======== Data provided

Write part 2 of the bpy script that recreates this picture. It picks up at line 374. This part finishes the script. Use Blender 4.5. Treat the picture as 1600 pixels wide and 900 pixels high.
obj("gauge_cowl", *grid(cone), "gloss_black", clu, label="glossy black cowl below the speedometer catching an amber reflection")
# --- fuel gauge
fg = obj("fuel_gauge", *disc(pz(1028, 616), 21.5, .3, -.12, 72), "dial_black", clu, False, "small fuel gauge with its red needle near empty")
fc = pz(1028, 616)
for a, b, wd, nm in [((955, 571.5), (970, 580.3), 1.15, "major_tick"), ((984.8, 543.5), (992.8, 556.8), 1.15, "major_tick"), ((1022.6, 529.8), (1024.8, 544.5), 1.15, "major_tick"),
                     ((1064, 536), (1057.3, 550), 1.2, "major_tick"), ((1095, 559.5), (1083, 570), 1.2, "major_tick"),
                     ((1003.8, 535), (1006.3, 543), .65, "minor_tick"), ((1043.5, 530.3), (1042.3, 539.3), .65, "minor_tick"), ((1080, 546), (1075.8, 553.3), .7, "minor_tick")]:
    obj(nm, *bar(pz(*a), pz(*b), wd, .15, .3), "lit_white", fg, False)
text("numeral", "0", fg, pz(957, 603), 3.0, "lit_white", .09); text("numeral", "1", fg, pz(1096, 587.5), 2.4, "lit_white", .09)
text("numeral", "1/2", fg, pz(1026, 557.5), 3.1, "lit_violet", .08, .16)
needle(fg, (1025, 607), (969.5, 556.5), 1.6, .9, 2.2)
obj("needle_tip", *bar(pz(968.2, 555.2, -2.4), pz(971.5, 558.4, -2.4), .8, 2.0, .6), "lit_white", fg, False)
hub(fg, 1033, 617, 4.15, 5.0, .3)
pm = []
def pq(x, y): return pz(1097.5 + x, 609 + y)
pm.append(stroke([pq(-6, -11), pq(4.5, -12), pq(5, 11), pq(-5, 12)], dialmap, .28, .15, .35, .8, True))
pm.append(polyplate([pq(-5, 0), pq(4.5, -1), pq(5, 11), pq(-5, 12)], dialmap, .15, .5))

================
======== Data provided

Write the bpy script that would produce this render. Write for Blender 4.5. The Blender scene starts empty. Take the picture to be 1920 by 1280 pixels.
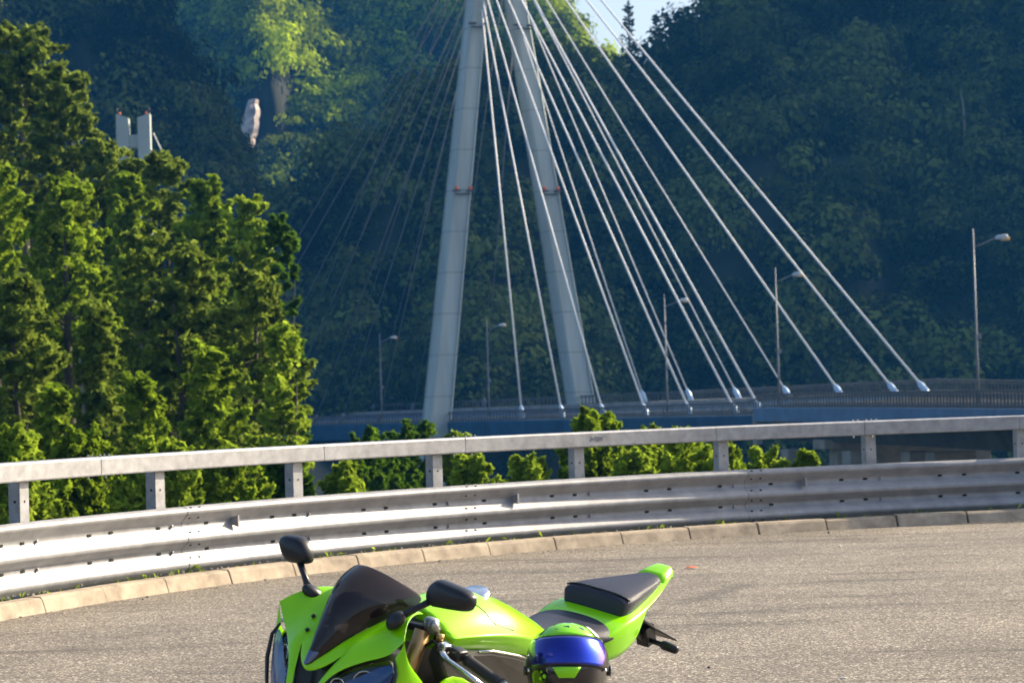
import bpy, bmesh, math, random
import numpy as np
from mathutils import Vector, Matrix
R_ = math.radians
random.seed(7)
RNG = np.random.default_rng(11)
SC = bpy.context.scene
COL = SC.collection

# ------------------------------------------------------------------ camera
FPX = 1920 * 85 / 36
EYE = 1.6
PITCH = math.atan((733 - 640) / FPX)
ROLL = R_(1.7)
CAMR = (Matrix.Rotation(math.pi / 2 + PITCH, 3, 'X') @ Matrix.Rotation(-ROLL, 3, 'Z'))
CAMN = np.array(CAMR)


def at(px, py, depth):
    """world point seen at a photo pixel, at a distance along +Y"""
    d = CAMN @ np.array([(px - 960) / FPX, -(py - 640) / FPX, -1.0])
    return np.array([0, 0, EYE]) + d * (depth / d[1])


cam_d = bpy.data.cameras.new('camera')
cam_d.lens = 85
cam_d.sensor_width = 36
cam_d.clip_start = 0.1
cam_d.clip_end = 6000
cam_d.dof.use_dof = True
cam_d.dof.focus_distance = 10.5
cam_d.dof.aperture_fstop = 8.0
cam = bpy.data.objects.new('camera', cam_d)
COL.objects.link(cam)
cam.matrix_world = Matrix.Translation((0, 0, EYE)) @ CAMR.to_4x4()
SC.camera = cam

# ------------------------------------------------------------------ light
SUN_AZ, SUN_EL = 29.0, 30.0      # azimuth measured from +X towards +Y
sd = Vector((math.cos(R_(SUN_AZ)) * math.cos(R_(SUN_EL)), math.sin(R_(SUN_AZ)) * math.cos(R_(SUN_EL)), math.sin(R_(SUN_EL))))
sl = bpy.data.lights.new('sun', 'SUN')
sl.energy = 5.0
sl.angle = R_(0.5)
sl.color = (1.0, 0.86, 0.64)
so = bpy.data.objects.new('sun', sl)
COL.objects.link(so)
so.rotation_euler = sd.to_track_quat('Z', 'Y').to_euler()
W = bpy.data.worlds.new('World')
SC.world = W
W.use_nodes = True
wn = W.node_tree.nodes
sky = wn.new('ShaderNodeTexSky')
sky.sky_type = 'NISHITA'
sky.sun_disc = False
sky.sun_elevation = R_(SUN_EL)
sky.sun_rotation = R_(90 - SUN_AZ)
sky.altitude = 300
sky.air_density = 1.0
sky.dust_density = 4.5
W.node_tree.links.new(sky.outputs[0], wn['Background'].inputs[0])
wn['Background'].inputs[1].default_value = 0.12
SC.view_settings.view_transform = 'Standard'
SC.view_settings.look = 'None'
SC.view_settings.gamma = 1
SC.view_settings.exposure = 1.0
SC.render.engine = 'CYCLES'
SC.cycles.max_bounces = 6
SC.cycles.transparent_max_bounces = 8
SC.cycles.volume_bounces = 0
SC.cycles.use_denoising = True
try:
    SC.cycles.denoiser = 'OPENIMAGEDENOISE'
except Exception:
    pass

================
======== Data provided

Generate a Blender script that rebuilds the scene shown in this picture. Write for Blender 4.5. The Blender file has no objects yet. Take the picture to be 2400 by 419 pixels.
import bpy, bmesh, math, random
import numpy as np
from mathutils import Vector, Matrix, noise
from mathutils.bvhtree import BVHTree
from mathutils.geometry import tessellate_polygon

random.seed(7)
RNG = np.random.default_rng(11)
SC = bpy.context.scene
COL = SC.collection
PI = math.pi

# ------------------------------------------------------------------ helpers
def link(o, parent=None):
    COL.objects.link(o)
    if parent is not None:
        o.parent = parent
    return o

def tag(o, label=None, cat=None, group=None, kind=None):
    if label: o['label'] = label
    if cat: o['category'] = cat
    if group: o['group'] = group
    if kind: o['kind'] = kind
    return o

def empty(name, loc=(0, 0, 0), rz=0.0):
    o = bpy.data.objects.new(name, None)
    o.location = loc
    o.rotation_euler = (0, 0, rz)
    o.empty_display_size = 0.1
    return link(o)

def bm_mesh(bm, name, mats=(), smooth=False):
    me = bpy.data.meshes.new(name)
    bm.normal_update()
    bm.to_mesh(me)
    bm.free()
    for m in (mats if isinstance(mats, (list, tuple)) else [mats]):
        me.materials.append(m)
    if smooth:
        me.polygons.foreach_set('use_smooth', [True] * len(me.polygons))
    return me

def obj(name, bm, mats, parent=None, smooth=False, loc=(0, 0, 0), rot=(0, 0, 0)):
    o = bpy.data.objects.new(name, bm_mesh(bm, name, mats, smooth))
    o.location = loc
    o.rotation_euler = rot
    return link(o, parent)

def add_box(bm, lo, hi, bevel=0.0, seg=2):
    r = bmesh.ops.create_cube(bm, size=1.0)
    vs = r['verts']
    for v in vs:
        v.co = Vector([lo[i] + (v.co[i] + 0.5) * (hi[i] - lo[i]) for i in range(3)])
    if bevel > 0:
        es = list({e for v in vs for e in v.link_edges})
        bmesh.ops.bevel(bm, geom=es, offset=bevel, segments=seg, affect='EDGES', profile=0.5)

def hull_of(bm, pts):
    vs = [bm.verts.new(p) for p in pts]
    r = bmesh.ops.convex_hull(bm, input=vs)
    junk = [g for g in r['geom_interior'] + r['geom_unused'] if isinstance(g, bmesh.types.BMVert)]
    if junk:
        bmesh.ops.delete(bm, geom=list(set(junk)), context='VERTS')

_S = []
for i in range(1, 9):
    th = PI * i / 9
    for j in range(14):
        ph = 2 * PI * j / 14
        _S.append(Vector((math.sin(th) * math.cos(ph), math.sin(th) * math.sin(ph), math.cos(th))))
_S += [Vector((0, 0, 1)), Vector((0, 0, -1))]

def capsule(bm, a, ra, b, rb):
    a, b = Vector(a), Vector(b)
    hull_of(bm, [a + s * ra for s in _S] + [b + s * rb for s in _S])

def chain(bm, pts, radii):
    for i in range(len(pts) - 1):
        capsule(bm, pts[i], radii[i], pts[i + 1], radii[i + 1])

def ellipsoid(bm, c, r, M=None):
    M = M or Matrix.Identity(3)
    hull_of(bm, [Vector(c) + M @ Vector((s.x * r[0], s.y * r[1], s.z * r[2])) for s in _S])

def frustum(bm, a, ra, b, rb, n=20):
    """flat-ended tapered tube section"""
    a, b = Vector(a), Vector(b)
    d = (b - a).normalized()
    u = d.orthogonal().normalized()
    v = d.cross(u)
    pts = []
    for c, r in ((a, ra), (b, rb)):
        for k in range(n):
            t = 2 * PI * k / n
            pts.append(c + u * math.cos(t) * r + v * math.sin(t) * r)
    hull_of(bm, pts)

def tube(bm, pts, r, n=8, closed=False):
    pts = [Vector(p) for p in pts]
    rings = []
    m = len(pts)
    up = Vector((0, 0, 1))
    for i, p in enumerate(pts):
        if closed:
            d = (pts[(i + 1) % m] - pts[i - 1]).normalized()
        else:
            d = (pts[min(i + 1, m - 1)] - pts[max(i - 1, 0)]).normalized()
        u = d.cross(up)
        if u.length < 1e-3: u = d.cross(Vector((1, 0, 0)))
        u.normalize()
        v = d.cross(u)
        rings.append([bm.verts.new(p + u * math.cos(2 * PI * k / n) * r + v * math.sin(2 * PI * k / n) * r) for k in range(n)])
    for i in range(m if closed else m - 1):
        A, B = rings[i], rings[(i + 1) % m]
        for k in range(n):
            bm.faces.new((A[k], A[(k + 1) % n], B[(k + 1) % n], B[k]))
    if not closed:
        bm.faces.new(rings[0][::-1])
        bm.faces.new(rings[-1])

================

| Task prompt |
Retype precisely, and only, the span of lines that opens at the line containing "Generate a Blender" and closes at the line containing "return link(o)", both inclusive.

| Reply |
Generate a Blender script that rebuilds the scene shown in this picture. Write for Blender 4.5. The Blender file has no objects yet. Take the picture to be 2400 by 419 pixels.
import bpy, bmesh, math, random
import numpy as np
from mathutils import Vector, Matrix, noise
from mathutils.bvhtree import BVHTree
from mathutils.geometry import tessellate_polygon

random.seed(7)
RNG = np.random.default_rng(11)
SC = bpy.context.scene
COL = SC.collection
PI = math.pi

# ------------------------------------------------------------------ helpers
def link(o, parent=None):
    COL.objects.link(o)
    if parent is not None:
        o.parent = parent
    return o

def tag(o, label=None, cat=None, group=None, kind=None):
    if label: o['label'] = label
    if cat: o['category'] = cat
    if group: o['group'] = group
    if kind: o['kind'] = kind
    return o

def empty(name, loc=(0, 0, 0), rz=0.0):
    o = bpy.data.objects.new(name, None)
    o.location = loc
    o.rotation_euler = (0, 0, rz)
    o.empty_display_size = 0.1
    return link(o)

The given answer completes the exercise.